WHAT THE EXERCISE ASKS
Copy every line, exactly and only, from the line containing "tree('broadleaf_tree', 'tall loose" to the line containing "bl = [(0, 0, h * .55, r)]", both lines included.

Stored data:
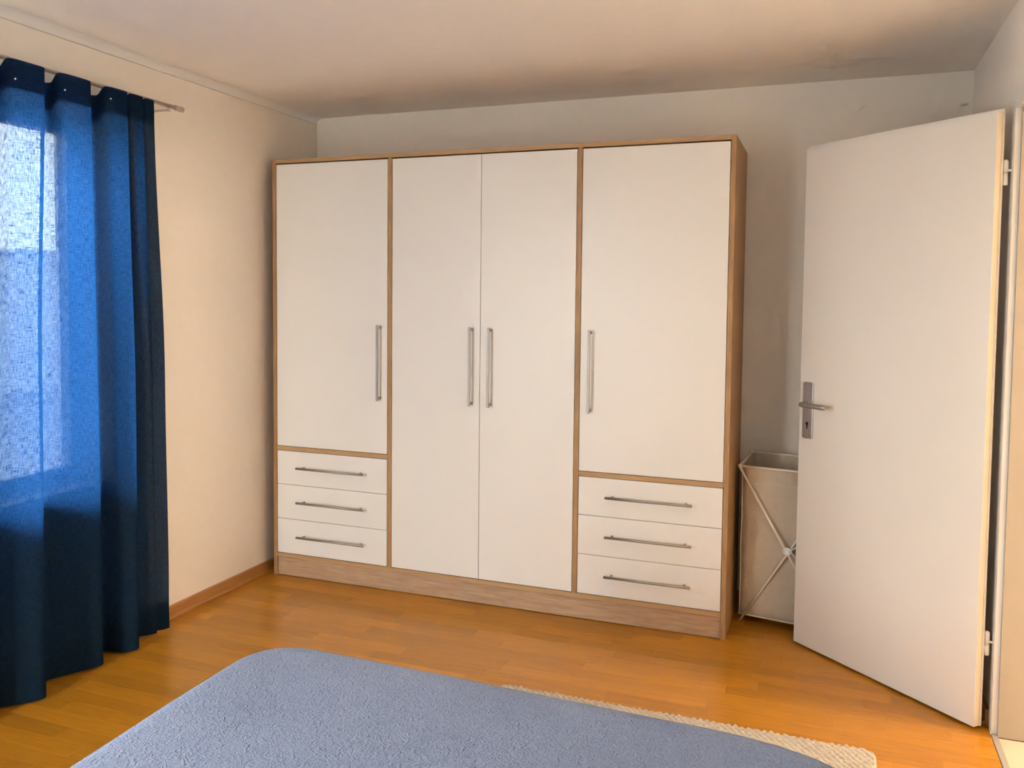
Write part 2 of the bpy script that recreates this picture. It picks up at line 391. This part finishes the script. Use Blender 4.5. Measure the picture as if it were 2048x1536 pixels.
# terrace paving, and a made-up wall that gives a pale tone through the curtain
bm = bmesh.new(); bx(bm, -60, -0.26, -60, 60, -0.25, -0.15); bx(bm, -0.26, 60, -60, RY-0.21, -0.25, -0.15)
struct(obj('terrace', bm, 'grass'), 'pale paved terrace outside beyond the windows', 'ground')
bm = bmesh.new(); bx(bm, -9.2, -9.0, -45, 45, -0.15, 2.02); bx(bm, -9.24, -8.96, -45, 45, 2.02, 2.08)
struct(obj('wall_added_outside', bm, 'added_wall'), 'made up pale wall added outside to brighten the view through the curtain', 'wall')

# ------------------------------------------------------------------ hallway
struct(obj('wall_hall_far', boxes((HX,HX+0.15,-3.3,1.0,-0.06,HC)), 'hallwall'), 'warm cream wall across the hallway', 'wall')
struct(obj('wall_hall_end', boxes((RX+0.16,HX,0.85,1.0,-0.06,HC)), 'hallwall'), 'warm cream end wall of the hallway', 'wall')
struct(obj('wall_hall_near', boxes((RX+0.16,HX,-3.3,-3.15,-0.06,HC)), 'hallwall'), 'warm cream near wall of the hallway', 'wall')
struct(obj('ceiling_hall', boxes((RX+0.16,HX+0.15,-3.3,1.0,HC,HC+0.1)), 'ceiling'), 'off white hallway ceiling', 'ceiling')
hf = struct(obj('floor_hall', boxes((3.2505,HX,-3.15,0.85,-0.06,-0.012)), 'underlay'), 'cream tiled hallway floor', 'floor')
tme = {}
ty = DY0 + 0.016
for i in range(-5, 7):
    for j in range(9):
        ya, yb = -1.55 + i * 0.33, -1.55 + (i + 1) * 0.33 - 0.003
        xa, xb = 3.2505 + j * 0.33, min(3.2505 + (j + 1) * 0.33 - 0.003, HX)
        if j == 0:      # inside the doorway only as wide as the opening
            ya, yb = max(ya, DY0 + 0.017), min(yb, DY1 - 0.017)
        ya, yb = max(ya, -3.15), min(yb, 0.85)
        if yb - ya < 0.02 or xb - xa < 0.02: continue
        obj('tile', box(xa, xb, ya, yb, -0.012, -0.001, bevel=0.001), 'tile', hf, origin=(xa, ya, -0.012))
struct(obj('trim_2', box(3.2305, 3.2500, DY0+0.001, DY1-0.001, -0.012, 0.003, bevel=0.0015), 'threshold'), 'grey metal threshold strip in the doorway', 'trim')

HL = (5.30, -1.06, 2.02)
lamp = thing('hall_pendant_lamp', 'round warm globe pendant lamp out in the hallway', 'lamp', (HL[0], HL[1], HC))
obj('canopy', lathe(bmesh.new(), [(0.03, -0.03), (0.05, -0.022), (0.055, -0.0005), (0.05, -0.0003)], loc=(HL[0], HL[1], HC)), 'framewhite', lamp)
bm = bmesh.new(); tube(bm, [(HL[0], HL[1], HC-0.029), (HL[0], HL[1], HL[2]+0.20)], 0.004, 8); obj('cord', bm, 'framewhite', lamp)
bm = bmesh.new(); lathe(bm, [(0.012, 0.235), (0.035, 0.225), (0.04, 0.165), (0.02, 0.160)], 20, HL); obj('socket', bm, 'framewhite', lamp)
bm = bmesh.new(); bmesh.ops.create_uvsphere(bm, u_segments=20, v_segments=12, radius=0.16, matrix=Matrix.Translation(HL)); obj('globe', bm, 'halllamp', lamp, smooth=True)

# ------------------------------------------------------------------ door
door = sempty('door_1', (RX, DY1, 0), 'white flush bedroom door standing open on its frame', 'door')
cf = 3.2315                                                  # face of the casing
g = 0.0
obj('casing', boxes((cf, RX-0.0003, DY1, DY1+0.06, 0.0005, DZ+0.06), (cf, RX-0.0003, DY0-0.06, DY0, 0.0005, DZ+0.06), (cf, RX-0.0003, DY0, DY1, DZ, DZ+0.06)), 'framewhite', door)
# rebate, then the cream lining through the wall
XS = 3.2485
for y_reb, y_stop, back in ((DY1, DY1-0.016, DY1+0.028), (DY0, DY0+0.016, DY0-0.028)):
    a, b = sorted((y_reb, back)); c, d = sorted((y_stop, back))
    obj('jamb', boxes((RX-0.0003, XS, a, b, 0.0005, DZ+0.028)), 'framewhite', door)
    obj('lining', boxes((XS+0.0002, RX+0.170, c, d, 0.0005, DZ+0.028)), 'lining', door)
obj('head_jamb', boxes((RX-0.0003, XS, DY0, DY1, DZ, DZ+0.028)), 'framewhite', door)
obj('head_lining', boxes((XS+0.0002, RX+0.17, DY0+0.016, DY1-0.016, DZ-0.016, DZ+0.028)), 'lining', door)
obj('hall_casing', boxes((RX+0.1605, RX+0.170, DY1+0.0285, DY1+0.06, 0.0005, DZ+0.06), (RX+0.1605, RX+0.170, DY0-0.06, DY0-0.0285, 0.0005, DZ+0.06), (RX+0.1605, RX+0.170, DY0-0.0285, DY1+0.0285, DZ+0.0285, DZ+0.06)), 'framewhite', door)

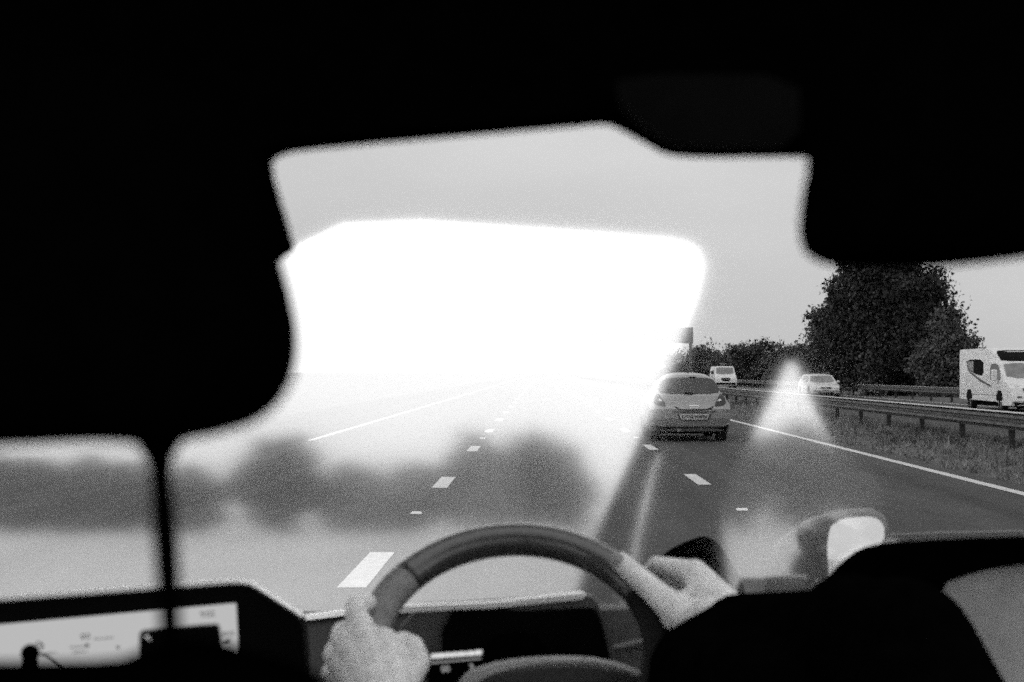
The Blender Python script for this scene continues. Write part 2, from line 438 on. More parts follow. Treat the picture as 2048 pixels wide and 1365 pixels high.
big = [(0,0,5.0,3.6),(-1.9,0,4.4,2.6),(1.9,0,4.2,2.4),(-.6,0,7.4,2.3),(1.3,.3,7.0,2.1),(-2.6,0,6.6,1.7),(2.9,-.3,4.4,1.4),(-3.3,0,3.0,2.0),
       (2.2,0,6.3,1.3),(3.1,0,2.9,1.4),(0,0,6,2.6),(-1,0,8.6,1.3),(-2.0,-.6,7.9,1.3),(.4,-1,3.4,2.2),(-3.9,0,5.4,1.1),(2.6,-1.4,2.2,1.6),(-3.9,0,1.8,1.6),(1.2,-2,1.8,2.2),(-1.5,-2,2,2.3),(.5,0,8.6,1.2),(-2.6,0,8.3,1.2),(-3.3,0,6.9,1.3),(-3.7,0,4.2,1.3)]
tree('broadleaf_tree', 'tallest dark broadleaf tree, spreading behind the far crash barrier under the black headrest', (23.2, 100, 0), big, 80000, .26, LEAF, 5.5, .38, 11, group=G, limbs=12)
bush = [(0,0,2.6,1.7),(-.3,0,4.2,1.1),(1.0,0,2.9,1.2),(-1.2,0,2.0,1.2),(.9,0,1.3,1.4),(-.6,-.3,.9,1.3),(.2,0,5.0,.6)]
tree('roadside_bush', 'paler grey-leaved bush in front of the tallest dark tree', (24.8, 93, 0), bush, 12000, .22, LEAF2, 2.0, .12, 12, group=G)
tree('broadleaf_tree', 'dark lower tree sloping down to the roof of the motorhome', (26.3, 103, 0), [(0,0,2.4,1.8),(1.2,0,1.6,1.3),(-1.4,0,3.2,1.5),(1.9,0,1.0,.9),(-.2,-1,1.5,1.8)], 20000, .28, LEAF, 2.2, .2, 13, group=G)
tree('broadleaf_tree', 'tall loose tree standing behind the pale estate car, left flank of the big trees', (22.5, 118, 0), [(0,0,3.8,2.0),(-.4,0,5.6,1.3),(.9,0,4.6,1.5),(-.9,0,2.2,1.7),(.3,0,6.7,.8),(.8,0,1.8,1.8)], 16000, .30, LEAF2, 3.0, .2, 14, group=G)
rows = [(24.6,140,3.9,2.5,LEAF,'dark rounded tree at the right end of the low row beyond the van'),
        (24.4,152,4.0,2.4,LEAF,'dark dense tree second from right in the low row beyond the van'),
        (24.0,166,4.7,2.5,LEAF,'tree with ragged bare tips in the low row, above and right of the white van'),
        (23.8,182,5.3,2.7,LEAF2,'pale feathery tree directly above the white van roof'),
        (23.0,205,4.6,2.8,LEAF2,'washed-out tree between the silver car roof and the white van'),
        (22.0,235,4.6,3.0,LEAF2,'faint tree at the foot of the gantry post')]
for i, (x, y, h, r, m, lb) in enumerate(rows):
    random.seed(40 + i)
    bl = [(0, 0, h * .55, r)] + [(random.uniform(-r, r) * .9, random.uniform(-.5, .5), h * random.uniform(.3, .85), r * random.uniform(.4, .6)) for _ in range(7)] + [(-r*.8, 0, 1.2, r*.7), (r*.8, 0, 1.2, r*.7)]
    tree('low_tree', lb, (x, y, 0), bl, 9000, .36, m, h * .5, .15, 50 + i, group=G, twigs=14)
# trees at the edge of the pale field, left of the motorway (seen in the windscreen's reflection)
ft = [(-30,85,5.8,2.8,'darkest round tree at the far left end of the field hedge'),(80,88,5.6,2.6,'tree next along from the far left end of the field hedge'),
      (180,86,5.4,2.5,'low tree left of the headrest stem at the field edge'),(272,88,5.5,2.4,'thin tree just left of the headrest stem'),
      (385,86,5.0,2.3,'low tree just right of the headrest stem'),(560,84,7.2,2.9,'largest round tree at the field edge, right of the headrest stem'),
      (705,86,5.2,2.2,'tree above the left end of the steering wheel rim, at the field edge'),(830,90,5.6,2.4,'tree at the field edge left of the lane dashes'),
      (950,92,7.8,3.0,'tall blurred tree left of the hump at the middle of the field edge'),(1060,94,8.2,3.2,'tallest blurred tree at the middle of the field edge'),
      (1125,92,6.0,2.0,'blurred tree above the top of the steering wheel'),
      (1490,90,8.6,3.3,'blurred tree seen in the bright triangle above the thumb'),(1610,92,8.8,3.4,'blurred tree just left above the door mirror in the reflection'),(1730,92,8.4,3.2,'blurred tree straight above the door mirror in the reflection')]
for i, (px, D, h, r, lb) in enumerate(ft):
    h *= .70; r *= .82
    random.seed(80 + i)
    bl = [(0, 0, h * .52, r * .95), (0, 0, h * .8, r * .6)] + [(random.uniform(-r, r) * .8, random.uniform(-r, r) * .8, h * random.uniform(.2, .75), r * .55) for _ in range(6)]
    tree('field_tree', lb, VP_(px, D, 0), bl, 6000, .5, LEAF if px < 600 else (LEAF3 if px < 1000 else LEAF4), h * .5, .18, 90 + i, up=N2.normalized(), limbs=5, group='trees along the field edge')

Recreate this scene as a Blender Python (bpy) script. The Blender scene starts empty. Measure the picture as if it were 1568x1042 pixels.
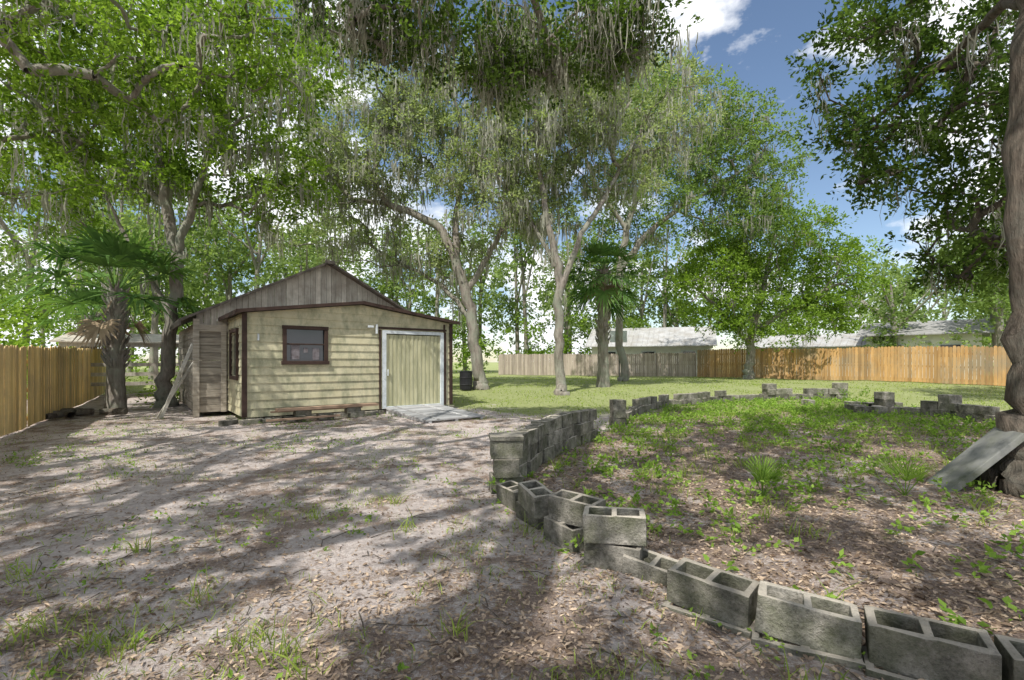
import bpy, math, random
import numpy as np
from mathutils import Vector, Matrix
random.seed(7); RNG=np.random.default_rng(7)
S=bpy.context.scene
S.view_settings.view_transform='Standard'
S.view_settings.look='None'
S.view_settings.exposure=0
def sst(a,b,x):
    t=np.clip((x-a)/(b-a),0,1); return t*t*(3-2*t)
def gh(x,y):
    x=np.asarray(x,float); y=np.asarray(y,float)
    return 0.40*sst(13,26,y)+0.012*np.sin(x*2.1+y*.7)+0.010*np.sin(y*2.7-x*1.3)+0.02*np.sin(x*.5+1)*np.sin(y*.45)
def G(x,y): return float(gh(x,y))
# ---------------------------------------------------------------- materials
def newmat(name):
    m=bpy.data.materials.new(name); m.use_nodes=True
    nt=m.node_tree; nt.nodes.clear()
    out=nt.nodes.new('ShaderNodeOutputMaterial')
    return m,nt,out
def noise(nt,vec,scale,detail=5,rough=.6):
    n=nt.nodes.new('ShaderNodeTexNoise'); n.inputs['Scale'].default_value=scale
    n.inputs['Detail'].default_value=detail; n.inputs['Roughness'].default_value=rough
    if vec is not None: nt.links.new(vec,n.inputs['Vector'])
    return n.outputs['Fac']
def ramp(nt,fac,stops):
    r=nt.nodes.new('ShaderNodeValToRGB'); e=r.color_ramp.elements
    while len(e)<len(stops): e.new(.5)
    for i,(p,c) in enumerate(stops):
        e[i].position=p; e[i].color=(c[0],c[1],c[2],1) if not isinstance(c,(int,float)) else (c,c,c,1)
    nt.links.new(fac,r.inputs['Fac']); return r.outputs['Color']
def mix(nt,f,a,b,mode='MIX'):
    m=nt.nodes.new('ShaderNodeMix'); m.data_type='RGBA'; m.blend_type=mode
    for i,v in ((0,f),(6,a),(7,b)):
        if isinstance(v,bpy.types.NodeSocket): nt.links.new(v,m.inputs[i])
        elif i==0: m.inputs[0].default_value=v
        else: m.inputs[i].default_value=(v[0],v[1],v[2],1)
    return m.outputs[2]
def math_(nt,op,a,b=0.0):
    m=nt.nodes.new('ShaderNodeMath'); m.operation=op
    for i,v in ((0,a),(1,b)):
        if isinstance(v,bpy.types.NodeSocket): nt.links.new(v,m.inputs[i])
        else: m.inputs[i].default_value=v
    return m.outputs[0]
def coords(nt,scale=(1,1,1)):
    tc=nt.nodes.new('ShaderNodeTexCoord'); mp=nt.nodes.new('ShaderNodeMapping')
    mp.inputs['Scale'].default_value=scale
    nt.links.new(tc.outputs['Object'],mp.inputs['Vector']); return mp.outputs['Vector']
def attr(nt,name):
    a=nt.nodes.new('ShaderNodeAttribute'); a.attribute_name=name; return a.outputs['Fac']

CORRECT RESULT
tree('broadleaf_tree', 'tall loose tree standing behind the pale estate car, left flank of the big trees', (22.5, 118, 0), [(0,0,3.8,2.0),(-.4,0,5.6,1.3),(.9,0,4.6,1.5),(-.9,0,2.2,1.7),(.3,0,6.7,.8),(.8,0,1.8,1.8)], 16000, .30, LEAF2, 3.0, .2, 14, group=G)
rows = [(24.6,140,3.9,2.5,LEAF,'dark rounded tree at the right end of the low row beyond the van'),
        (24.4,152,4.0,2.4,LEAF,'dark dense tree second from right in the low row beyond the van'),
        (24.0,166,4.7,2.5,LEAF,'tree with ragged bare tips in the low row, above and right of the white van'),
        (23.8,182,5.3,2.7,LEAF2,'pale feathery tree directly above the white van roof'),
        (23.0,205,4.6,2.8,LEAF2,'washed-out tree between the silver car roof and the white van'),
        (22.0,235,4.6,3.0,LEAF2,'faint tree at the foot of the gantry post')]
for i, (x, y, h, r, m, lb) in enumerate(rows):
    random.seed(40 + i)
    bl = [(0, 0, h * .55, r)] + [(random.uniform(-r, r) * .9, random.uniform(-.5, .5), h * random.uniform(.3, .85), r * random.uniform(.4, .6)) for _ in range(7)] + [(-r*.8, 0, 1.2, r*.7), (r*.8, 0, 1.2, r*.7)]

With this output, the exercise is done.